═════ Available data ═════

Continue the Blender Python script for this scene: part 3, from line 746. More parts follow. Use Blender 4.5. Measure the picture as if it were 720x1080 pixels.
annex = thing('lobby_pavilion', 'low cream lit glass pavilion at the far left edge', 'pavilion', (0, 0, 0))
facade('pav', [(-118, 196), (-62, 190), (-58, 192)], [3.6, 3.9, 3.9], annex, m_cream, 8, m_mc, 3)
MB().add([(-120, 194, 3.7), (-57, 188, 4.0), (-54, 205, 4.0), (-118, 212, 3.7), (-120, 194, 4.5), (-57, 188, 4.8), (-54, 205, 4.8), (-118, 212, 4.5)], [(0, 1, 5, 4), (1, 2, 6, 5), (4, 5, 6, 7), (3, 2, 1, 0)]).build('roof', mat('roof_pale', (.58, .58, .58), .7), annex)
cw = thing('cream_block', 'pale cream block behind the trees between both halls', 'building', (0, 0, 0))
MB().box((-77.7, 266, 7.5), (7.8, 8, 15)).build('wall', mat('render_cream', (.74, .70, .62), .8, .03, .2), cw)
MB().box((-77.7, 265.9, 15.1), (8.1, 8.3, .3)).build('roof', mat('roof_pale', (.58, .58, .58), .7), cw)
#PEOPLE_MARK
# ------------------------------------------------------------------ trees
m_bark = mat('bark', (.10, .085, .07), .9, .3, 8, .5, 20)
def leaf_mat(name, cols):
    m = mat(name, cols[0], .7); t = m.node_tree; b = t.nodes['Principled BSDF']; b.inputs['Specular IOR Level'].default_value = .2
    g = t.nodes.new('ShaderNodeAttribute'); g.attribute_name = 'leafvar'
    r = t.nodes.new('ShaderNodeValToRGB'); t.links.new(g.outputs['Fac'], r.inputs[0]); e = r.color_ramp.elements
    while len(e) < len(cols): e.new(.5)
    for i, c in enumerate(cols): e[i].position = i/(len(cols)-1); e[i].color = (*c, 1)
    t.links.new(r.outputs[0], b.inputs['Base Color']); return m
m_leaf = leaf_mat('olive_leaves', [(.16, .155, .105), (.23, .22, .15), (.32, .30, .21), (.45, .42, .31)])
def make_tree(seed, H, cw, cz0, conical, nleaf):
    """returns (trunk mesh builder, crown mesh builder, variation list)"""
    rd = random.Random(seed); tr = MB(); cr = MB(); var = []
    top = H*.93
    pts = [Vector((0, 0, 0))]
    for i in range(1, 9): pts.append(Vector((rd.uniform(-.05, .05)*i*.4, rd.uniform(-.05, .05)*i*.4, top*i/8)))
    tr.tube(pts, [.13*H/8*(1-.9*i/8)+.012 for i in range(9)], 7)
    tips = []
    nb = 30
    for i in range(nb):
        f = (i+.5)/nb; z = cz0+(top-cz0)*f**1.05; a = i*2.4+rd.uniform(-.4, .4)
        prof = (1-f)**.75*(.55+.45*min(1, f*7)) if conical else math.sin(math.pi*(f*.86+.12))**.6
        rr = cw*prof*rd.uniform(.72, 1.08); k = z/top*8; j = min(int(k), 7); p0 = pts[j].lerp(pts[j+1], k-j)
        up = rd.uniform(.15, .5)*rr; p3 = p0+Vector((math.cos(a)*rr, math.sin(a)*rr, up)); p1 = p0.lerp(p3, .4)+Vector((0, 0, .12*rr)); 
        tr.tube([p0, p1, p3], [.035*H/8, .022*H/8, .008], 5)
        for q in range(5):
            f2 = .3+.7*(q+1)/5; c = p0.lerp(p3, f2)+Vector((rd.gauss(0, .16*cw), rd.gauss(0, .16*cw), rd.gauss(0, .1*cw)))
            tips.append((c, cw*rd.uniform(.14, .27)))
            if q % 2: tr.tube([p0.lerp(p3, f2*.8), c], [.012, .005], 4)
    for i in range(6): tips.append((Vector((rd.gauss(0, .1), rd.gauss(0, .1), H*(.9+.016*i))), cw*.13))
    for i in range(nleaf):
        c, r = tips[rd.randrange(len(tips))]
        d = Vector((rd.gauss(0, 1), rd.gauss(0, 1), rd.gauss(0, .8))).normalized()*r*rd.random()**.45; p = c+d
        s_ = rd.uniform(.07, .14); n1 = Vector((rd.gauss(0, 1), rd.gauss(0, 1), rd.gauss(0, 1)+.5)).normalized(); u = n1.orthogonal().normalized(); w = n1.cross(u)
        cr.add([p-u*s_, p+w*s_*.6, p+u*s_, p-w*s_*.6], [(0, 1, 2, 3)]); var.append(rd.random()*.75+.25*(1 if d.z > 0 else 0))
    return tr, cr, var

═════

Aim of the task
Retype all of the material, keeping each line exact.

Answer to the task
Continue the Blender Python script for this scene: part 3, from line 746. More parts follow. Use Blender 4.5. Measure the picture as if it were 720x1080 pixels.
annex = thing('lobby_pavilion', 'low cream lit glass pavilion at the far left edge', 'pavilion', (0, 0, 0))
facade('pav', [(-118, 196), (-62, 190), (-58, 192)], [3.6, 3.9, 3.9], annex, m_cream, 8, m_mc, 3)
MB().add([(-120, 194, 3.7), (-57, 188, 4.0), (-54, 205, 4.0), (-118, 212, 3.7), (-120, 194, 4.5), (-57, 188, 4.8), (-54, 205, 4.8), (-118, 212, 4.5)], [(0, 1, 5, 4), (1, 2, 6, 5), (4, 5, 6, 7), (3, 2, 1, 0)]).build('roof', mat('roof_pale', (.58, .58, .58), .7), annex)
cw = thing('cream_block', 'pale cream block behind the trees between both halls', 'building', (0, 0, 0))
MB().box((-77.7, 266, 7.5), (7.8, 8, 15)).build('wall', mat('render_cream', (.74, .70, .62), .8, .03, .2), cw)
MB().box((-77.7, 265.9, 15.1), (8.1, 8.3, .3)).build('roof', mat('roof_pale', (.58, .58, .58), .7), cw)
#PEOPLE_MARK
# ------------------------------------------------------------------ trees
m_bark = mat('bark', (.10, .085, .07), .9, .3, 8, .5, 20)
def leaf_mat(name, cols):
    m = mat(name, cols[0], .7); t = m.node_tree; b = t.nodes['Principled BSDF']; b.inputs['Specular IOR Level'].default_value = .2
    g = t.nodes.new('ShaderNodeAttribute'); g.attribute_name = 'leafvar'
    r = t.nodes.new('ShaderNodeValToRGB'); t.links.new(g.outputs['Fac'], r.inputs[0]); e = r.color_ramp.elements
    while len(e) < len(cols): e.new(.5)
    for i, c in enumerate(cols): e[i].position = i/(len(cols)-1); e[i].color = (*c, 1)
    t.links.new(r.outputs[0], b.inputs['Base Color']); return m
m_leaf = leaf_mat('olive_leaves', [(.16, .155, .105), (.23, .22, .15), (.32, .30, .21), (.45, .42, .31)])
def make_tree(seed, H, cw, cz0, conical, nleaf):
    """returns (trunk mesh builder, crown mesh builder, variation list)"""
    rd = random.Random(seed); tr = MB(); cr = MB(); var = []
    top = H*.93
    pts = [Vector((0, 0, 0))]
    for i in range(1, 9): pts.append(Vector((rd.uniform(-.05, .05)*i*.4, rd.uniform(-.05, .05)*i*.4, top*i/8)))
    tr.tube(pts, [.13*H/8*(1-.9*i/8)+.012 for i in range(9)], 7)
    tips = []
    nb = 30
    for i in range(nb):
        f = (i+.5)/nb; z = cz0+(top-cz0)*f**1.05; a = i*2.4+rd.uniform(-.4, .4)
        prof = (1-f)**.75*(.55+.45*min(1, f*7)) if conical else math.sin(math.pi*(f*.86+.12))**.6
        rr = cw*prof*rd.uniform(.72, 1.08); k = z/top*8; j = min(int(k), 7); p0 = pts[j].lerp(pts[j+1], k-j)
        up = rd.uniform(.15, .5)*rr; p3 = p0+Vector((math.cos(a)*rr, math.sin(a)*rr, up)); p1 = p0.lerp(p3, .4)+Vector((0, 0, .12*rr)); 
        tr.tube([p0, p1, p3], [.035*H/8, .022*H/8, .008], 5)
        for q in range(5):
            f2 = .3+.7*(q+1)/5; c = p0.lerp(p3, f2)+Vector((rd.gauss(0, .16*cw), rd.gauss(0, .16*cw), rd.gauss(0, .1*cw)))
            tips.append((c, cw*rd.uniform(.14, .27)))
            if q % 2: tr.tube([p0.lerp(p3, f2*.8), c], [.012, .005], 4)
    for i in range(6): tips.append((Vector((rd.gauss(0, .1), rd.gauss(0, .1), H*(.9+.016*i))), cw*.13))
    for i in range(nleaf):
        c, r = tips[rd.randrange(len(tips))]
        d = Vector((rd.gauss(0, 1), rd.gauss(0, 1), rd.gauss(0, .8))).normalized()*r*rd.random()**.45; p = c+d
        s_ = rd.uniform(.07, .14); n1 = Vector((rd.gauss(0, 1), rd.gauss(0, 1), rd.gauss(0, 1)+.5)).normalized(); u = n1.orthogonal().normalized(); w = n1.cross(u)
        cr.add([p-u*s_, p+w*s_*.6, p+u*s_, p-w*s_*.6], [(0, 1, 2, 3)]); var.append(rd.random()*.75+.25*(1 if d.z > 0 else 0))
    return tr, cr, var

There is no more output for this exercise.